Privacy Experts Anita Allen and Danielle Citron Discuss Fighting Racial Discrimination in Our Digital Lives

By TAP Staff Blogger

Posted on October 7, 2022


University of Pennsylvania law professor Anita Allen joins University of Virginia law professor Danielle Citron and UVA Law’s Dean Risa Goluboff to discuss privacy law as it specifically impacts people of color. In UVA’s podcast, Common Law, Professor Allen explains her framework for stopping surveillance, fraud, and exclusion targeting Black Americans online.


In this podcast, Professor Allen shares insights from her recent paper, “Dismantling the “Black Opticon”: Privacy, Race Equity, and Online Data-Protection Reform.”


Overview of “Fighting Racial Discrimination in Our Digital Lives” with Anita Allen, Danielle Citron and Risa Goluboff. Recorded July 21, 2022.




To better protect African Americans from over-surveillance, exclusion, and fraud, lawmakers could recognize that race-conscious privacy policies are needed to address the disadvantages that African Americans face online.


Main Points

  • The “Black Opticon” refers to three disadvantages Black Americans encounter online.
    • Over-surveillance of Black Americans, which often occurs when others assume they are engaged in criminal activity.
    • Black Americans face targeted exclusion from certain opportunities.
    • Black Americans are targeted for exploitation and fraud, such as pyramid schemes.
  • Some seemingly attractive privacy solutions have non-race-neutral consequences; race-neutral privacy laws have failed to address the “Black Opticon.”
    • Effective legislation names the groups most affected by the problem.
    • Instead of a neutral law saying that no one can discriminate in Facebook advertising, the law could specify that Facebook cannot sell advertising to companies that discriminate against African-Americans, Hispanics, the elderly, and those with disabilities.
  • Prohibitions on the collection of data about race could interfere with racial remedies and racial rights such as affirmative action, or prevent public services from reaching groups that need them; Americans have nothing to gain by avoiding public discussion of race.
  • Virginia’s privacy law was introduced by people of color, but fails to effectively address privacy issues for African Americans.
    • The law defines race as “sensitive” data, yet allows consumers to permit racial data collection.
    • The law does not give consumers a private right of action.
  • Lawmakers could replace the dominant opt-in/opt-out procedural model of privacy with substantive, inalienable privacy rights, which public authorities could override in an emergency.
  • Historically, constitutional privacy rights were unavailable to women and Black Americans; rather, privacy rights protected seclusion and abuse of women and slaves in the home.
  • Civil liberties constitute “freedom from” certain harms, but civil rights are positive entitlements to equal opportunities, certain “freedoms to” made available to all; privacy is best conceived of as a civil right.
  • Until bigotry and invidious attitudes have been abolished, privacy policy is inherently linked to the goal of advancing equality; privacy will still be needed once equality is achieved, to promote autonomy.

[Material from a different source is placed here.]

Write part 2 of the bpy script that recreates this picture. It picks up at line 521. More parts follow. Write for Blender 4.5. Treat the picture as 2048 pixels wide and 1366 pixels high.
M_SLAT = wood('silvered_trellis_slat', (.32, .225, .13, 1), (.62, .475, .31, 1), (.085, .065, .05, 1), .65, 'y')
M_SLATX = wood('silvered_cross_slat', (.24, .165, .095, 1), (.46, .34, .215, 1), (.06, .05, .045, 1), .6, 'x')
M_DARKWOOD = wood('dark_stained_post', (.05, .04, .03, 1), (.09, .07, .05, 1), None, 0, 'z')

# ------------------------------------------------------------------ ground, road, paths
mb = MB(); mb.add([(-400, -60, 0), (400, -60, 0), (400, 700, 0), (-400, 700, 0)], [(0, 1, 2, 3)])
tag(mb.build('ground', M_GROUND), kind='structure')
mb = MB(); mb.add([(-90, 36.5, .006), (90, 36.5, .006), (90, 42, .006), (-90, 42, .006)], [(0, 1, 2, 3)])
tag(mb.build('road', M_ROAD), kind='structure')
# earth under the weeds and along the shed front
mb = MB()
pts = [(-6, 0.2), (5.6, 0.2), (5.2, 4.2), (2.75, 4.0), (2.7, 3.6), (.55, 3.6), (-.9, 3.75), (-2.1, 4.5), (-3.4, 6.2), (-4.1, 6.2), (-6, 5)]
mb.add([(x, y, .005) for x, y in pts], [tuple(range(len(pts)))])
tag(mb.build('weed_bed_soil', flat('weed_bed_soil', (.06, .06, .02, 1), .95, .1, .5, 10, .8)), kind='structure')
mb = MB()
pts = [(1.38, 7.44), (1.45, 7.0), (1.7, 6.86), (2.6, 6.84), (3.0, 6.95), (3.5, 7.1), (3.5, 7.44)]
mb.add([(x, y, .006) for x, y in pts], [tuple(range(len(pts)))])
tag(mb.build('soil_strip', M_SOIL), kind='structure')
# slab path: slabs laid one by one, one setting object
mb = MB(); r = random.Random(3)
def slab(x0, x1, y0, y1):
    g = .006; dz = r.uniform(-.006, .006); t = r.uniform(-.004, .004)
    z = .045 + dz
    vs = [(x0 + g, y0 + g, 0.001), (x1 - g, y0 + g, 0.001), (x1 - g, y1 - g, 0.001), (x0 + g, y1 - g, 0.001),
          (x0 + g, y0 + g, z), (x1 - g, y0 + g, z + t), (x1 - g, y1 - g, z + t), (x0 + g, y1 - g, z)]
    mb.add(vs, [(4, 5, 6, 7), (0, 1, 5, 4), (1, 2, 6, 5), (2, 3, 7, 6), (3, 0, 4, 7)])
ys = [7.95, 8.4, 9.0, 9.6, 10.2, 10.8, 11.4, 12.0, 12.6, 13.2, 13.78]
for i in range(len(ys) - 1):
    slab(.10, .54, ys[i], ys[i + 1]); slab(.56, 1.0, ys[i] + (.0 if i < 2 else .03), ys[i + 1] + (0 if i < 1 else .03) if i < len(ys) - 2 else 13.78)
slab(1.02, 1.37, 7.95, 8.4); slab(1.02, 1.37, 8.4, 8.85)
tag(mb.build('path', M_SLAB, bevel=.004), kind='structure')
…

Lawmakers can better address discrimination by recognizing that race-neutral laws might affect African Americans or other groups differently. Race-conscious policies that name vulnerable groups could be more effective in addressing bigotry and discrimination. Comprehensive privacy rules that forbid collection of data about race might make matters worse, interfering with public discussion of race or attempts to remedy bias. Fundamental substantive privacy rights with no “opt-out” provision could better protect consumers. Like other civil rights, privacy law could be linked to the goal of advancing equality.


Fighting Racial Discrimination in Our Digital Lives” with Anita Allen, Danielle Citron and Risa Goluboff
This podcast is available on various listening apps, see show notes on the UVA Common Law episode page.


It is also available for listening on YouTube.
Fighting Racial Discrimination in Our Digital Lives


Anita L. Allen is the Henry R. Silverman Professor of Law and Professor of Philosophy. A graduate of Harvard Law School with a PhD from the University of Michigan in Philosophy, Allen is internationally renowned as an expert on philosophical dimensions of privacy and data protection law, ethics, bioethics, legal philosophy, women’s rights, and diversity in higher education. She was Penn’s Vice Provost for Faculty from 2013-2020, and chaired the Provost’s Arts Advisory Council.


Danielle Citron is the Jefferson Scholars Foundation Schenck Distinguished Professor in Law and Caddell and Chapman Professor of Law at UVA, where she writes and teaches about privacy, free expression and civil rights. Her scholarship and advocacy have been recognized nationally and internationally. In 2019, Citron was named a MacArthur Fellow based on her work on cyberstalking and intimate privacy. In 2018, she received the UMD Champion of Excellence award and in 2015, the United Kingdom’s Prospect Magazine named her one of the Top 50 World Thinkers and The Daily Record named her one of the Top 50 Most Influential Marylanders. She serves as the inaugural director of the school’s LawTech Center, which focuses on pressing questions in law and technology.